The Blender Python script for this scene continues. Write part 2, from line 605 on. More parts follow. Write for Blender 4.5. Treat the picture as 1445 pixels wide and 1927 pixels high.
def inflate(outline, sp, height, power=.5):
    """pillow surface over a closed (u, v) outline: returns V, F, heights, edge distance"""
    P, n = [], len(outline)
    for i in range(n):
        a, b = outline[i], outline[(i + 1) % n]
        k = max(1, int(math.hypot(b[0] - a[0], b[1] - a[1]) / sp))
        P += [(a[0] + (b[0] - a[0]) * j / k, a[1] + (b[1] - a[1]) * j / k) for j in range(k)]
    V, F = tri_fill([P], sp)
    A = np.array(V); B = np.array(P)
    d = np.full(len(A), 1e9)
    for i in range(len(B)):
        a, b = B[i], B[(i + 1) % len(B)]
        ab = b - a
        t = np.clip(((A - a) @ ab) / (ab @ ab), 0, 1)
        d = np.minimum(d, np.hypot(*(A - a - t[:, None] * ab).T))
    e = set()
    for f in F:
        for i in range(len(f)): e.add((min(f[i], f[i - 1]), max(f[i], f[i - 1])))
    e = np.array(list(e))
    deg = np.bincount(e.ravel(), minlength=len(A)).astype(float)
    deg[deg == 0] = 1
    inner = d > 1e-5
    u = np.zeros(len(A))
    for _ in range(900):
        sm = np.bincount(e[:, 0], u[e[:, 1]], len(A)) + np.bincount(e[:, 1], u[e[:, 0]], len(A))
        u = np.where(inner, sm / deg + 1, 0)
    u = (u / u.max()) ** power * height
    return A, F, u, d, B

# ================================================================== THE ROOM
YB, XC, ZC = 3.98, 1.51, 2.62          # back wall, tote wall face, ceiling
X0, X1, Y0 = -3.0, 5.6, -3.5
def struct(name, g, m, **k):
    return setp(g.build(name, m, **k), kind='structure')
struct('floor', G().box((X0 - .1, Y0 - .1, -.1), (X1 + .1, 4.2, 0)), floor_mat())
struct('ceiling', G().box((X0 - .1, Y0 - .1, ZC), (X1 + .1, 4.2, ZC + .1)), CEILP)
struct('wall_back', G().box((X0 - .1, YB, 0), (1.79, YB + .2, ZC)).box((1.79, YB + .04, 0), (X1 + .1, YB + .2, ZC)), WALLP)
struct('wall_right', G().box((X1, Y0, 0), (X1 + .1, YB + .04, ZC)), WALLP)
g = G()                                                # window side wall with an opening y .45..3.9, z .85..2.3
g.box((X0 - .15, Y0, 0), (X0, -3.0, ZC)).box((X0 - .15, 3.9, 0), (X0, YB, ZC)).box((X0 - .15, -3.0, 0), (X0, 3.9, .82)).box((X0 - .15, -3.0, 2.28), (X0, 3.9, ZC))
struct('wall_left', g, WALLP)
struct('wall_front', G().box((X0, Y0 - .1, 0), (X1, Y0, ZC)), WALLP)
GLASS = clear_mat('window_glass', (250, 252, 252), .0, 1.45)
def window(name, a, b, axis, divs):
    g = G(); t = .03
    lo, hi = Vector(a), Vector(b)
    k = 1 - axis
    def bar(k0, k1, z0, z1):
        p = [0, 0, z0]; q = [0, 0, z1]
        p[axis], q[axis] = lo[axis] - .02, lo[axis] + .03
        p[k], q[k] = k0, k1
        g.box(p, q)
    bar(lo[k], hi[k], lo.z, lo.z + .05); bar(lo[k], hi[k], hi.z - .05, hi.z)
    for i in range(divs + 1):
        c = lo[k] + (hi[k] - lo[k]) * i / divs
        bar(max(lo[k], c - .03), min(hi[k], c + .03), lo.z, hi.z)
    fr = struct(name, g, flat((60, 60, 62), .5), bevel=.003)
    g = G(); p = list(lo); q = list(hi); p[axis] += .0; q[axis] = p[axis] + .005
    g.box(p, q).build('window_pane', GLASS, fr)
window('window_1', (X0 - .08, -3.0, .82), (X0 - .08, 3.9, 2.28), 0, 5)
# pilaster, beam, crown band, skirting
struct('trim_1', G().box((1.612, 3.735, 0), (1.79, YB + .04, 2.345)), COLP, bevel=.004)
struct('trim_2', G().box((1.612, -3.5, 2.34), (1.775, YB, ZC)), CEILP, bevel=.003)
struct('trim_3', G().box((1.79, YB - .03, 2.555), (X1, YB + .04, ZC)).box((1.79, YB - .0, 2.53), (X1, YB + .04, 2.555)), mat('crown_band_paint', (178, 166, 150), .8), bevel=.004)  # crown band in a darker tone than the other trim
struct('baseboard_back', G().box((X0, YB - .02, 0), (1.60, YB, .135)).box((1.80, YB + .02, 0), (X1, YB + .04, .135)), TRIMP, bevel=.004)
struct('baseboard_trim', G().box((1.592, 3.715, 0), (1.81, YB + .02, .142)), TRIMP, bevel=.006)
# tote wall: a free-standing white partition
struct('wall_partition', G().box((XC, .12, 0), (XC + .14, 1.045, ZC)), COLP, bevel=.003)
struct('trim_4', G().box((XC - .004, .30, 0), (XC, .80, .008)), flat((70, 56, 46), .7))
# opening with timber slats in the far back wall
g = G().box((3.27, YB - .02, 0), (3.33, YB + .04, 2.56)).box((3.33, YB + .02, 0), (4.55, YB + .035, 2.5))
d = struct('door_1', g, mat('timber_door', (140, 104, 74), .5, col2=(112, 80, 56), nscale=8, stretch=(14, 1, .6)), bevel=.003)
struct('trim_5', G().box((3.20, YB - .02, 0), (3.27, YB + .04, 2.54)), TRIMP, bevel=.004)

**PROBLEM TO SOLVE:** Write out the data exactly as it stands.

**WRITTEN RESPONSE:**
The Blender Python script for this scene continues. Write part 2, from line 605 on. More parts follow. Write for Blender 4.5. Treat the picture as 1445 pixels wide and 1927 pixels high.
def inflate(outline, sp, height, power=.5):
    """pillow surface over a closed (u, v) outline: returns V, F, heights, edge distance"""
    P, n = [], len(outline)
    for i in range(n):
        a, b = outline[i], outline[(i + 1) % n]
        k = max(1, int(math.hypot(b[0] - a[0], b[1] - a[1]) / sp))
        P += [(a[0] + (b[0] - a[0]) * j / k, a[1] + (b[1] - a[1]) * j / k) for j in range(k)]
    V, F = tri_fill([P], sp)
    A = np.array(V); B = np.array(P)
    d = np.full(len(A), 1e9)
    for i in range(len(B)):
        a, b = B[i], B[(i + 1) % len(B)]
        ab = b - a
        t = np.clip(((A - a) @ ab) / (ab @ ab), 0, 1)
        d = np.minimum(d, np.hypot(*(A - a - t[:, None] * ab).T))
    e = set()
    for f in F:
        for i in range(len(f)): e.add((min(f[i], f[i - 1]), max(f[i], f[i - 1])))
    e = np.array(list(e))
    deg = np.bincount(e.ravel(), minlength=len(A)).astype(float)
    deg[deg == 0] = 1
    inner = d > 1e-5
    u = np.zeros(len(A))
    for _ in range(900):
        sm = np.bincount(e[:, 0], u[e[:, 1]], len(A)) + np.bincount(e[:, 1], u[e[:, 0]], len(A))
        u = np.where(inner, sm / deg + 1, 0)
    u = (u / u.max()) ** power * height
    return A, F, u, d, B

# ================================================================== THE ROOM
YB, XC, ZC = 3.98, 1.51, 2.62          # back wall, tote wall face, ceiling
X0, X1, Y0 = -3.0, 5.6, -3.5
def struct(name, g, m, **k):
    return setp(g.build(name, m, **k), kind='structure')
struct('floor', G().box((X0 - .1, Y0 - .1, -.1), (X1 + .1, 4.2, 0)), floor_mat())
struct('ceiling', G().box((X0 - .1, Y0 - .1, ZC), (X1 + .1, 4.2, ZC + .1)), CEILP)
struct('wall_back', G().box((X0 - .1, YB, 0), (1.79, YB + .2, ZC)).box((1.79, YB + .04, 0), (X1 + .1, YB + .2, ZC)), WALLP)
struct('wall_right', G().box((X1, Y0, 0), (X1 + .1, YB + .04, ZC)), WALLP)
g = G()                                                # window side wall with an opening y .45..3.9, z .85..2.3
g.box((X0 - .15, Y0, 0), (X0, -3.0, ZC)).box((X0 - .15, 3.9, 0), (X0, YB, ZC)).box((X0 - .15, -3.0, 0), (X0, 3.9, .82)).box((X0 - .15, -3.0, 2.28), (X0, 3.9, ZC))
struct('wall_left', g, WALLP)
struct('wall_front', G().box((X0, Y0 - .1, 0), (X1, Y0, ZC)), WALLP)
GLASS = clear_mat('window_glass', (250, 252, 252), .0, 1.45)
def window(name, a, b, axis, divs):
    g = G(); t = .03
    lo, hi = Vector(a), Vector(b)
    k = 1 - axis
    def bar(k0, k1, z0, z1):
        p = [0, 0, z0]; q = [0, 0, z1]
        p[axis], q[axis] = lo[axis] - .02, lo[axis] + .03
        p[k], q[k] = k0, k1
        g.box(p, q)
    bar(lo[k], hi[k], lo.z, lo.z + .05); bar(lo[k], hi[k], hi.z - .05, hi.z)
    for i in range(divs + 1):
        c = lo[k] + (hi[k] - lo[k]) * i / divs
        bar(max(lo[k], c - .03), min(hi[k], c + .03), lo.z, hi.z)
    fr = struct(name, g, flat((60, 60, 62), .5), bevel=.003)
    g = G(); p = list(lo); q = list(hi); p[axis] += .0; q[axis] = p[axis] + .005
    g.box(p, q).build('window_pane', GLASS, fr)
window('window_1', (X0 - .08, -3.0, .82), (X0 - .08, 3.9, 2.28), 0, 5)
# pilaster, beam, crown band, skirting
struct('trim_1', G().box((1.612, 3.735, 0), (1.79, YB + .04, 2.345)), COLP, bevel=.004)
struct('trim_2', G().box((1.612, -3.5, 2.34), (1.775, YB, ZC)), CEILP, bevel=.003)
struct('trim_3', G().box((1.79, YB - .03, 2.555), (X1, YB + .04, ZC)).box((1.79, YB - .0, 2.53), (X1, YB + .04, 2.555)), mat('crown_band_paint', (178, 166, 150), .8), bevel=.004)  # crown band in a darker tone than the other trim
struct('baseboard_back', G().box((X0, YB - .02, 0), (1.60, YB, .135)).box((1.80, YB + .02, 0), (X1, YB + .04, .135)), TRIMP, bevel=.004)
struct('baseboard_trim', G().box((1.592, 3.715, 0), (1.81, YB + .02, .142)), TRIMP, bevel=.006)
# tote wall: a free-standing white partition
struct('wall_partition', G().box((XC, .12, 0), (XC + .14, 1.045, ZC)), COLP, bevel=.003)
struct('trim_4', G().box((XC - .004, .30, 0), (XC, .80, .008)), flat((70, 56, 46), .7))
# opening with timber slats in the far back wall
g = G().box((3.27, YB - .02, 0), (3.33, YB + .04, 2.56)).box((3.33, YB + .02, 0), (4.55, YB + .035, 2.5))
d = struct('door_1', g, mat('timber_door', (140, 104, 74), .5, col2=(112, 80, 56), nscale=8, stretch=(14, 1, .6)), bevel=.003)
struct('trim_5', G().box((3.20, YB - .02, 0), (3.27, YB + .04, 2.54)), TRIMP, bevel=.004)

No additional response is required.